O'Connor said the IEA's data show "pretty flat demand" for the second and third quarter of 2007, while third-quarter oil inventories this year climbed.
"Even if OPEC underestimates demand, the perception is that the delicate balance of global growth is not jeopardized by crude prices in the $60s and maybe even in the $70s," he said.
If higher prices do end up stifling growth, "Saudi Arabia will act as the swing producer and let some extra production into the marketplace," he said.
For now, that's unlikely, with prices for the front-month crude futures contract losing 20% from their peak in mid-July, to close Thursday at $62.49.
Influencing price
A 2006 Atlantic hurricane season that was much quieter than expected was key to the price decline, as was steady oil production in the Mideast.
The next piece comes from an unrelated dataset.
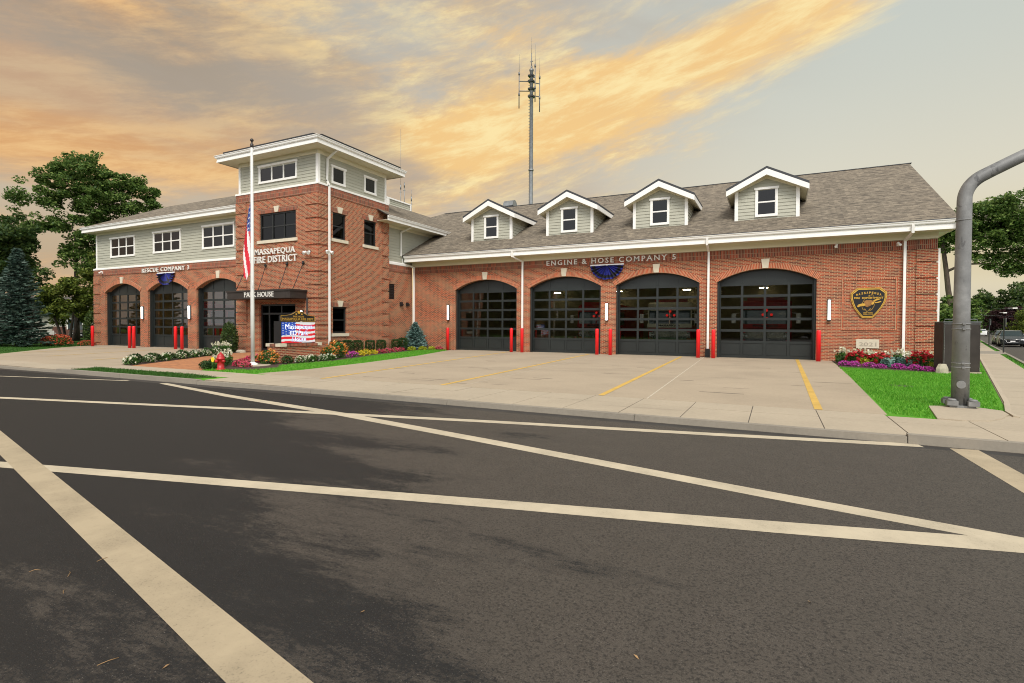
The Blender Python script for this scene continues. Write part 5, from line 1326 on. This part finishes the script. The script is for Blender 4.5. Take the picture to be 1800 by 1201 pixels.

See a related Commodities Corner.
However, economic data point to a slowdown in the U.S. economy and have hit the dollar hard, pushing it to a 20-month low against the euro, and a 14-year low against the British pound last week.
OPEC is worried about the drop in the value of the dollar, which makes the dollar-denominated oil price appear lower to the oil producers, said Flynn.
The value of the dollar has seen a sharp drop since the end of August, said Rakesh Shankar, an economist at Moody's Economy.com. "This is eroding the purchasing power of OPEC member countries in Asia, where the value of the dollar has fallen by higher than it has versus the euro."
The decline in purchasing power is "just one more reason why OPEC members will support a higher dollar price for oil," said Shankar.
He said the cartel will cut production by about 1 million barrels a day because the members' decision will be "more about shoring up OPEC credibility," than "shoring up the oil price."
'The only thing between [OPEC member's] public statements and a new $70 target price is that they are no yet convinced the market will support that high of a price.'
— Charles Perry, Perry Management
OPEC will be looking to target inventory levels to make sure supplies don't get too high, instead of targeting price, which is driven by "too many speculative forces," said Shankar.
Still, OPEC appears to be happy with $60 oil and there has been "dissension in the ranks, from Kuwait and Algeria, saying [that] at $63, oil prices are high enough," he said.
Flynn said the cartel wants to "defend $60 a barrel as a floor" for prices.
James Williams, an economist at WTRG Economics, said OPEC is probably aiming for $57 or $60 for crude prices, with its price target for the OPEC basket of 11 types of crude oils likely at $50.
Big burden
Either way, OPEC has a hefty burden to carry.
"Prices have stabilized in response to their last cut, but the organization worries that inventories will move higher without another cut," said Michael Lynch, president of Strategic Energy & Economic Research.
Then again, "cutting production when prices are so high will be wildly unpopular with the consuming nations," Lynch said.
In short, "OPEC is looking to capture as much money from oil and balance a potential for the bottom falling from under current prices due to macro-economic forces," said National Futures' Person.
"The balance is [for OPEC members] to find the best price possible that the market can handle without becoming their own worst enemy," he said. And the $57 to $65 range "seems to be something the world is comfortable with."
Still, "the only thing between [OPEC members'] public statements and a new $70 target price is that they are not yet convinced the market will support that high of a price," said Charles Perry, chairman of energy-consulting firm Perry Management.